Supplied information:
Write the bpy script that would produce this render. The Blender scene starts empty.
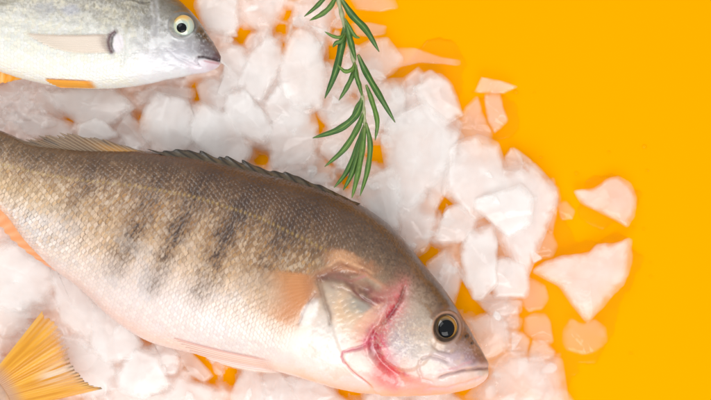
import bpy, math, random
import numpy as np
from mathutils.kdtree import KDTree

SC = 0.0005            # metres per layout unit (half a millimetre)
scene = bpy.context.scene
COL = scene.collection

# ------------------------------------------------------------------ helpers
def s2l(c):
    c = np.asarray(c, dtype=float) / 255.0
    return np.where(c <= 0.04045, c / 12.92, ((c + 0.055) / 1.055) ** 2.4)

def to_m(P):
    P = np.asarray(P, dtype=float)
    out = np.empty_like(P)
    out[..., 0] = (P[..., 0] - 355.5) * SC
    out[..., 1] = (200.0 - P[..., 1]) * SC
    out[..., 2] = P[..., 2] * SC
    return out

_rng = np.random.RandomState(7)
_lat = _rng.rand(256, 256)
def vnoise(x, y, seed=0):
    x = np.asarray(x, float) + seed * 17.31
    y = np.asarray(y, float) + seed * 9.77
    xi = np.floor(x).astype(int); yi = np.floor(y).astype(int)
    fx = x - xi; fy = y - yi
    fx = fx * fx * (3 - 2 * fx); fy = fy * fy * (3 - 2 * fy)
    a = _lat[xi % 256, yi % 256]; b = _lat[(xi + 1) % 256, yi % 256]
    c = _lat[xi % 256, (yi + 1) % 256]; d = _lat[(xi + 1) % 256, (yi + 1) % 256]
    return (a * (1 - fx) + b * fx) * (1 - fy) + (c * (1 - fx) + d * fx) * fy
def fbm(x, y, seed=0, octv=4):
    s = 0; amp = 0.5; tot = 0
    for o in range(octv):
        s = s + amp * vnoise(x * 2 ** o, y * 2 ** o, seed + o * 3); tot += amp; amp *= 0.5
    return s / tot
def hash2(i, j, seed=0):
    return _lat[(i * 37 + j * 101 + seed * 53) % 256, (i * 91 + j * 29 + seed * 11) % 256]

def sstep(a, b, x):
    t = np.clip((x - a) / (b - a), 0, 1)
    return t * t * (3 - 2 * t)

def seg_dist(x, y, pts):
    """distance to a polyline and the parameter (0..1) of the nearest point, and the signed side"""
    best = np.full(np.shape(x), 1e9); par = np.zeros(np.shape(x)); side = np.zeros(np.shape(x))
    n = len(pts) - 1
    for k in range(n):
        ax, ay = pts[k]; bx, by = pts[k + 1]
        dx, dy = bx - ax, by - ay; L2 = dx * dx + dy * dy + 1e-9
        t = np.clip(((x - ax) * dx + (y - ay) * dy) / L2, 0, 1)
        ex = x - ax - t * dx; ey = y - ay - t * dy
        d = np.sqrt(ex * ex + ey * ey)
        m = d < best
        best = np.where(m, d, best); par = np.where(m, (k + t) / n, par)
        side = np.where(m, np.sign(dx * (y - ay) - dy * (x - ax)), side)
    return best, par, side

def blend(col, rgb, a):
    a = np.clip(a, 0, 1)[..., None]
    return col * (1 - a) + s2l(rgb) * a

def catmull(pts, n):
    P = np.asarray(pts, float)
    P = np.vstack([2 * P[0] - P[1], P, 2 * P[-1] - P[-2]])
    m = len(P) - 3
    t = np.linspace(0, m - 1e-6, n)
    i = t.astype(int); f = (t - i)[:, None]
    p0, p1, p2, p3 = P[i], P[i + 1], P[i + 2], P[i + 3]
    return 0.5 * ((2 * p1) + (-p0 + p2) * f + (2 * p0 - 5 * p1 + 4 * p2 - p3) * f ** 2 + (-p0 + 3 * p1 - 3 * p2 + p3) * f ** 3)

def make_obj(name, verts, faces, mat, parent=None, col=None, alpha=None, smooth=True, origin=None):
    """verts in layout units; faces: (N,4) or (N,3) arrays or a list of them"""
    me = bpy.data.meshes.new(name)
    V = to_m(verts)
    if origin is not None:
        V = V - to_m(np.array(origin, float))
    if not isinstance(faces, list): faces = [faces]
    faces = [np.asarray(f, dtype=np.int32) for f in faces if len(f)]
    me.vertices.add(len(V)); me.vertices.foreach_set('co', V.astype(np.float32).ravel())
    idx = np.concatenate([f.ravel() for f in faces])
    tot = np.concatenate([np.full(len(f), f.shape[1], np.int32) for f in faces])
    me.loops.add(len(idx)); me.loops.foreach_set('vertex_index', idx)
    me.polygons.add(len(tot))
    st = np.concatenate([[0], np.cumsum(tot)[:-1]]).astype(np.int32)
    me.polygons.foreach_set('loop_start', st)
    me.polygons.foreach_set('use_smooth', np.full(len(tot), smooth))
    me.update(calc_edges=True); me.validate()
    if col is not None:
        a = me.color_attributes.new('Col', 'FLOAT_COLOR', 'POINT')
        rgba = np.ones((len(V), 4), np.float32); rgba[:, :3] = col
        if alpha is not None: rgba[:, 3] = alpha
        a.data.foreach_set('color', rgba.ravel())
    me.materials.append(mat)
    o = bpy.data.objects.new(name, me); COL.objects.link(o)
    if origin is not None: o.location = to_m(np.array(origin, float))
    if parent is not None: o.parent = parent
    return o

def thing(name, label, cat, loc, group=None):
    o = bpy.data.objects.new(name, None); COL.objects.link(o)
    o.empty_display_size = 0.01
    o.location = to_m(np.array(loc, float)); o['label'] = label; o['category'] = cat
    if group: o['group'] = group
    return o
def attach(o, parent):
    bpy.context.view_layer.update()
    o.parent = parent
    o.matrix_parent_inverse = parent.matrix_world.inverted()

def grid_faces(nu, nv, wrap=False, off=0):
    i = np.arange(nu - 1)[:, None]; j = np.arange(nv if wrap else nv - 1)[None, :]
    j2 = (j + 1) % nv
    a = i * nv + j; b = i * nv + j2; c = (i + 1) * nv + j2; d = (i + 1) * nv + j
    return np.stack([a, b, c, d], -1).reshape(-1, 4) + off

# ------------------------------------------------------------------ materials
def new_mat(name):
    m = bpy.data.materials.new(name); m.use_nodes = True
    nt = m.node_tree; nt.nodes.clear()
    return m, nt, nt.nodes, nt.links

def N(nt, t, **kw):
    n = nt.nodes.new(t)
    for k, v in kw.items():
        if k in n.inputs.keys() if isinstance(k, str) else False: n.inputs[k].default_value = v
        else: setattr(n, k, v)
    return n

def skin_material(name, rough=0.36, coat=0.25, sss=0.12, bump=0.15, nscale=900, spec=0.5):
    m, nt, ns, lk = new_mat(name)
    out = N(nt, 'ShaderNodeOutputMaterial'); p = N(nt, 'ShaderNodeBsdfPrincipled')
    at = N(nt, 'ShaderNodeAttribute', attribute_name='Col')
    tc = N(nt, 'ShaderNodeTexCoord')
    nz = N(nt, 'ShaderNodeTexNoise'); nz.inputs['Scale'].default_value = nscale; nz.inputs['Detail'].default_value = 3
    mr = N(nt, 'ShaderNodeMapRange'); mr.inputs['To Min'].default_value = rough - 0.1; mr.inputs['To Max'].default_value = rough + 0.12
    bp = N(nt, 'ShaderNodeBump'); bp.inputs['Strength'].default_value = bump; bp.inputs['Distance'].default_value = 0.0003
    lk.new(tc.outputs['Object'], nz.inputs['Vector']); lk.new(nz.outputs['Fac'], mr.inputs['Value'])
    lk.new(nz.outputs['Fac'], bp.inputs['Height']); lk.new(bp.outputs['Normal'], p.inputs['Normal'])
    lk.new(at.outputs['Color'], p.inputs['Base Color']); lk.new(mr.outputs['Result'], p.inputs['Roughness'])
    p.inputs['Specular IOR Level'].default_value = spec
    p.inputs['Coat Weight'].default_value = coat; p.inputs['Coat Roughness'].default_value = 0.13
    p.inputs['Subsurface Weight'].default_value = sss
    p.inputs['Subsurface Radius'].default_value = (1, 0.5, 0.35); p.inputs['Subsurface Scale'].default_value = 0.0015
    lk.new(p.outputs[0], out.inputs[0])
    return m

def fin_material(name, rough=0.35):
    m, nt, ns, lk = new_mat(name)
    out = N(nt, 'ShaderNodeOutputMaterial'); p = N(nt, 'ShaderNodeBsdfPrincipled')
    at = N(nt, 'ShaderNodeAttribute', attribute_name='Col')
    tr = N(nt, 'ShaderNodeBsdfTransparent'); tl = N(nt, 'ShaderNodeBsdfTranslucent')
    m1 = N(nt, 'ShaderNodeMixShader'); m1.inputs[0].default_value = 0.12
    m2 = N(nt, 'ShaderNodeMixShader')
    nz = N(nt, 'ShaderNodeTexNoise'); nz.inputs['Scale'].default_value = 1200
    tc = N(nt, 'ShaderNodeTexCoord'); bp = N(nt, 'ShaderNodeBump'); bp.inputs['Strength'].default_value = 0.2; bp.inputs['Distance'].default_value = 0.0002
    lk.new(tc.outputs['Object'], nz.inputs['Vector']); lk.new(nz.outputs['Fac'], bp.inputs['Height']); lk.new(bp.outputs['Normal'], p.inputs['Normal'])
    lk.new(at.outputs['Color'], p.inputs['Base Color']); lk.new(at.outputs['Color'], tl.inputs['Color'])
    p.inputs['Roughness'].default_value = rough; p.inputs['Coat Weight'].default_value = 0.2
    lk.new(p.outputs[0], m1.inputs[1]); lk.new(tl.outputs[0], m1.inputs[2])
    lk.new(at.outputs['Alpha'], m2.inputs[0]); lk.new(tr.outputs[0], m2.inputs[1]); lk.new(m1.outputs[0], m2.inputs[2])
    lk.new(m2.outputs[0], out.inputs[0])
    return m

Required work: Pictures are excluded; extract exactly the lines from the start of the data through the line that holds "return t * t * (3 - 2 * t)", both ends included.

Written reply:
Write the bpy script that would produce this render. The Blender scene starts empty.
import bpy, math, random
import numpy as np
from mathutils.kdtree import KDTree

SC = 0.0005            # metres per layout unit (half a millimetre)
scene = bpy.context.scene
COL = scene.collection

# ------------------------------------------------------------------ helpers
def s2l(c):
    c = np.asarray(c, dtype=float) / 255.0
    return np.where(c <= 0.04045, c / 12.92, ((c + 0.055) / 1.055) ** 2.4)

def to_m(P):
    P = np.asarray(P, dtype=float)
    out = np.empty_like(P)
    out[..., 0] = (P[..., 0] - 355.5) * SC
    out[..., 1] = (200.0 - P[..., 1]) * SC
    out[..., 2] = P[..., 2] * SC
    return out

_rng = np.random.RandomState(7)
_lat = _rng.rand(256, 256)
def vnoise(x, y, seed=0):
    x = np.asarray(x, float) + seed * 17.31
    y = np.asarray(y, float) + seed * 9.77
    xi = np.floor(x).astype(int); yi = np.floor(y).astype(int)
    fx = x - xi; fy = y - yi
    fx = fx * fx * (3 - 2 * fx); fy = fy * fy * (3 - 2 * fy)
    a = _lat[xi % 256, yi % 256]; b = _lat[(xi + 1) % 256, yi % 256]
    c = _lat[xi % 256, (yi + 1) % 256]; d = _lat[(xi + 1) % 256, (yi + 1) % 256]
    return (a * (1 - fx) + b * fx) * (1 - fy) + (c * (1 - fx) + d * fx) * fy
def fbm(x, y, seed=0, octv=4):
    s = 0; amp = 0.5; tot = 0
    for o in range(octv):
        s = s + amp * vnoise(x * 2 ** o, y * 2 ** o, seed + o * 3); tot += amp; amp *= 0.5
    return s / tot
def hash2(i, j, seed=0):
    return _lat[(i * 37 + j * 101 + seed * 53) % 256, (i * 91 + j * 29 + seed * 11) % 256]

def sstep(a, b, x):
    t = np.clip((x - a) / (b - a), 0, 1)
    return t * t * (3 - 2 * t)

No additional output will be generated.